他にも『旧1号&旧2号篇』ではショッカーの被害者として小暮と石上というキャラクターが登場しますが、この2人は仮面ライダーに登場したアンチショッカー同盟が元ネタ。

アンチショッカー同盟はショッカーとその後継組織であるゲルショッカーの被害者が作った同盟で、仮面ライダーの終盤に登場します。

子供を人質にした怪人に対して、交換条件であるテープの受け渡しを拒否し、滝にエゴイスト呼ばわりされ石上以外は全員殺害されるなどいい扱いではありませんでした。

生き残った石上もアンチショッカー同盟の方針に逆らい、独自の判断でテープをおやっさんに渡しますがその後の描写はありません。

『旧1号&旧2号篇』ではショッカーの被害者として登場して隼人と接触し、ショッカーが潜伏すると思われる教会に向かいました。

ですがそれは罠で小暮と石上以外は再生怪人に殺害され、助けに来た隼人によって教会から逃げることはできたものの、隼人はショッカーに捕まり改造されるきっかけになります。

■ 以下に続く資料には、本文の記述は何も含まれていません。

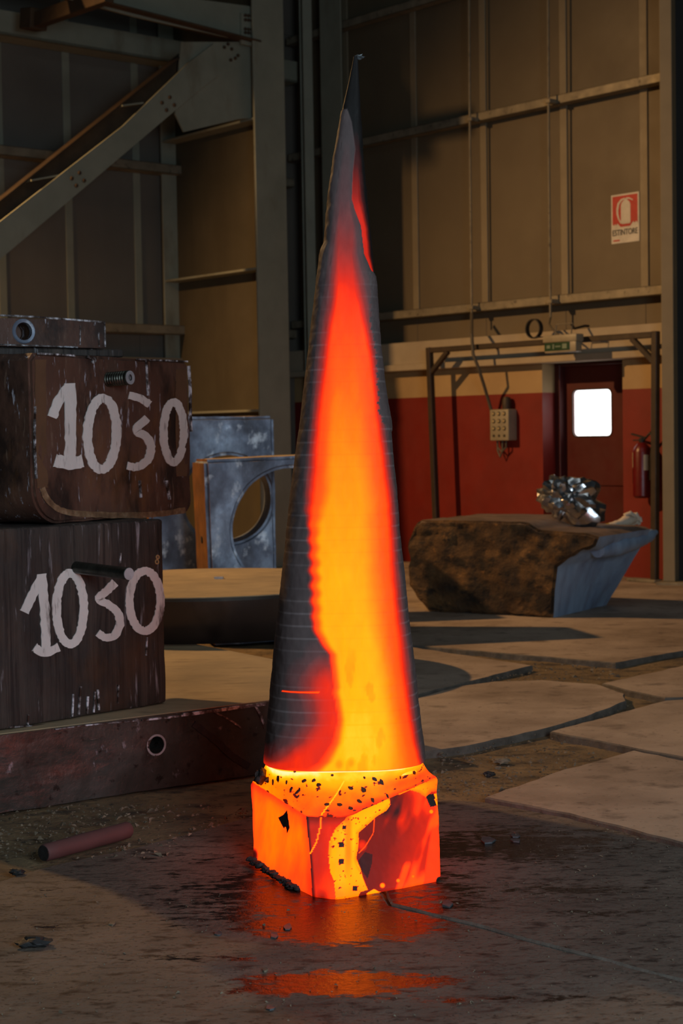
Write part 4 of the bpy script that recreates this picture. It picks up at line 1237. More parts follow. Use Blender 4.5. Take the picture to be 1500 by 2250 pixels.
yS = 0.145
def spx(a, c_, y=yS): return FR.px(a, c_, y)
gx0, gz1 = spx(1343, 430); gx1, _ = spx(1404, 420); _, gz0 = spx(1343, 537)
sw, sh = gx1 - gx0, gz1 - gz0
sg = thing('extinguisher_sign', FR.p((gx0 + gx1) / 2, yS, gz0), 'red and white ESTINTORE extinguisher sign high on the tan cladding', 'sign')
def sbox(u0, u1, v0, v1, t0, t1): return MB().box(FR, gx0 + sw * u0, gx0 + sw * u1, yS - t1, yS - t0, gz0 + sh * v0, gz0 + sh * v1)
sbox(0, 1, 0, 1, 0.001, 0.006).build('board', MAT['sign_white'], sg)
def spoly(uv, t, name, m):
    return MB().prism([FR.p(gx0 + sw * u, yS - t, gz0 + sh * v) for u, v in uv], FR.Y * 0.002).build(name, m, sg)
saw = [(0.05, 0.36)]
for k in range(5):
    saw += [(0.07 + 0.045 * k, 0.42 if k % 2 else 0.36)]
spoly([(0.05, 0.40), (0.10, 0.37), (0.13, 0.41), (0.18, 0.37), (0.22, 0.41), (0.30, 0.36), (0.34, 0.33), (0.68, 0.33), (0.74, 0.38), (0.80, 0.42), (0.84, 0.38), (0.90, 0.42), (0.95, 0.38), (0.95, 0.965), (0.05, 0.965)], 0.008, 'red_field', MAT['sign_red'])
spoly([(0.40, 0.385), (0.68, 0.385), (0.70, 0.41), (0.70, 0.77), (0.66, 0.83), (0.58, 0.87), (0.58, 0.90), (0.48, 0.90), (0.48, 0.87), (0.40, 0.83), (0.36, 0.77), (0.36, 0.41)], 0.010, 'pictogram_cylinder', MAT['sign_white'])
arc = [(0.50, 0.915), (0.36, 0.895), (0.24, 0.82), (0.195, 0.70), (0.20, 0.60), (0.25, 0.50), (0.34, 0.40), (0.39, 0.40), (0.30, 0.50), (0.265, 0.60), (0.265, 0.69), (0.30, 0.79), (0.39, 0.86), (0.50, 0.885)]
spoly(arc, 0.010, 'pictogram_hose', MAT['sign_white'])
spoly([(0.54, 0.915), (0.66, 0.91), (0.80, 0.855), (0.78, 0.84), (0.66, 0.88), (0.54, 0.885)], 0.010, 'pictogram_lever', MAT['sign_white'])
def text(s, fr, x, y, z, w, h, m, parent, name, depth=0.002):
    cu = bpy.data.curves.new('lettering', 'FONT')
    cu.body = s
    cu.extrude = depth
    to = bpy.data.objects.new('lettering', cu)
    COL.objects.link(to)
    dg = bpy.context.evaluated_depsgraph_get()
    me = bpy.data.meshes.new_from_object(to.evaluated_get(dg))
    bpy.data.objects.remove(to)
    co = np.empty(len(me.vertices) * 3); me.vertices.foreach_get('co', co); co = co.reshape(-1, 3)
    mn, mx_ = co.min(0), co.max(0)
    rl = root_loc(parent)
    for v in me.vertices:
        u = (v.co.x - mn[0]) / (mx_[0] - mn[0]) * w; q_ = (v.co.y - mn[1]) / (mx_[1] - mn[1]) * h
        v.co = fr.p(x + u, y - v.co.z, z + q_) - rl
    me.materials.clear(); me.materials.append(m)
    return link(bpy.data.objects.new(name, me), parent)
text('ESTINTORE', FR, gx0 + sw * 0.05, yS - 0.008, gz0 + sh * 0.16, sw * 0.9, sh * 0.12, MAT['sign_black'], sg, 'lettering')
sbox(0.07, 0.30, 0.045, 0.075, 0.006, 0.008).build('red_mark', MAT['sign_red'], sg)

# ================================================================== the glowing forging: block, neck and spire in one piece of steel
def hot_material():
    m = bpy.data.materials.new('glowing_hot_steel')
    m.use_nodes = True
    nt = m.node_tree
    N, L = nt.nodes, nt.links
    bs = N['Principled BSDF']
    at = N.new('ShaderNodeAttribute'); at.attribute_name = 'steel_glow'
    tc = N.new('ShaderNodeTexCoord')
    nz = N.new('ShaderNodeTexNoise')
    nz.inputs['Scale'].default_value = 34.0
    nz.inputs['Detail'].default_value = 6.0
    mp = N.new('ShaderNodeMapping'); mp.inputs['Scale'].default_value = (1, 1, 0.45)
    L.new(tc.outputs['Object'], mp.inputs['Vector']); L.new(mp.outputs['Vector'], nz.inputs['Vector'])
    v = N.new('ShaderNodeMath'); v.operation = 'MULTIPLY_ADD'
    L.new(nz.outputs['Fac'], v.inputs[0]); v.inputs[1].default_value = 0.05; v.inputs[2].default_value = -0.025
    a = N.new('ShaderNodeMath'); a.operation = 'ADD'
    L.new(at.outputs['Fac'], a.inputs[0]); L.new(v.outputs[0], a.inputs[1])
    rp = N.new('ShaderNodeValToRGB')
    K = 3.3
    stops = [(0.0, (0, 0, 0), 1), (0.10, (0, 0, 0), 1), (0.22, (56, 4, 3), 1.0), (0.35, (136, 18, 4), 1.0), (0.48, (216, 38, 12), 1.2), (0.58, (255, 70, 18), 1.6),
             (0.66, (255, 96, 12), 2.1), (0.74, (255, 128, 2), 2.5), (0.82, (255, 160, 0), 2.9), (0.90, (255, 190, 2), 3.1), (0.95, (255, 228, 50), 3.2), (1.0, (255, 250, 170), 3.3)]
    e = rp.color_ramp.elements
    e.remove(e[1])
    for i, (p, c, kr) in enumerate(stops):
        l = lin(c)
        el_ = e[0] if i == 0 else e.new(p)
        el_.color = (l[0] * kr / K, l[1] / K, l[2] / K, 1)
    L.new(a.outputs[0], rp.inputs['Fac'])
    L.new(rp.outputs['Color'], bs.inputs['Emission Color'])
    bs.inputs['Emission Strength'].default_value = K
    # mill scale: dark grey, with paler turned rings
    ln = N.new('ShaderNodeAttribute'); ln.attribute_name = 'ring'
    rb = N.new('ShaderNodeValToRGB')
    rb.color_ramp.elements[0].color = lin((80, 68, 68)); rb.color_ramp.elements[1].color = lin((108, 94, 92))
    L.new(nz.outputs['Fac'], rb.inputs['Fac'])
    mx = N.new('ShaderNodeMix'); mx.data_type = 'RGBA'
    L.new(ln.outputs['Fac'], mx.inputs['Factor']); L.new(rb.outputs['Color'], mx.inputs['A']); mx.inputs['B'].default_value = lin((150, 136, 136))
    bare = N.new('ShaderNodeMapRange')      # where the steel is bare and hot the grey scale is gone
    bare.inputs['From Min'].default_value = 0.25; bare.inputs['From Max'].default_value = 0.5
    L.new(a.outputs[0], bare.inputs['Value'])
    mb_ = N.new('ShaderNodeMix'); mb_.data_type = 'RGBA'
    L.new(bare.outputs['Result'], mb_.inputs['Factor']); L.new(mx.outputs['Result'], mb_.inputs['A']); mb_.inputs['B'].default_value = (0.012, 0.004, 0.002, 1)
    ba = N.new('ShaderNodeAttribute'); ba.attribute_name = 'bare_steel'
    mk = N.new('ShaderNodeMix'); mk.data_type = 'RGBA'
    L.new(ba.outputs['Fac'], mk.inputs['Factor']); L.new(mb_.outputs['Result'], mk.inputs['A']); mk.inputs['B'].default_value = lin((26, 25, 24))
    L.new(mk.outputs['Result'], bs.inputs['Base Color'])
    bs.inputs['Specular IOR Level'].default_value = 0.15
    bs.inputs['Roughness'].default_value = 0.6
    bp = N.new('ShaderNodeBump'); bp.inputs['Strength'].default_value = 0.25; bp.inputs['Distance'].default_value = 0.006
    L.new(nz.outputs['Fac'], bp.inputs['Height']); L.new(bp.outputs['Normal'], bs.inputs['Normal'])
    return m
MAT['hot'] = hot_material()
MAT['flake'] = mat('dark_scale_flake', [(0.3, (50, 30, 26)), (0.7, (74, 46, 38))], 20.0, rough=(0.6, 0.8), bump=0.2)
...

この教会も仮面ライダー第11話「吸血怪人ゲバコンドル」が元ネタで、この第11話ではゲバコンドルが若い女性の生き血を吸うためのアジトとして教会を使っていました。

小暮と石上は隼人を助けるため、ルリ子、おやっさん、滝とともにショッカーの基地に潜入し、隼人は本郷が助けて基地から生還します。

改造された隼人の姿を見てショックを受けた石上が、償いのためにショッカーと戦うことを誓うエピソードがあるのですが、特に活躍する機会はないまま『旧1号&旧2号篇』は終わりました。

そのため扱いがいまいちよくないのは原作と同じであると表現できるかもしれません。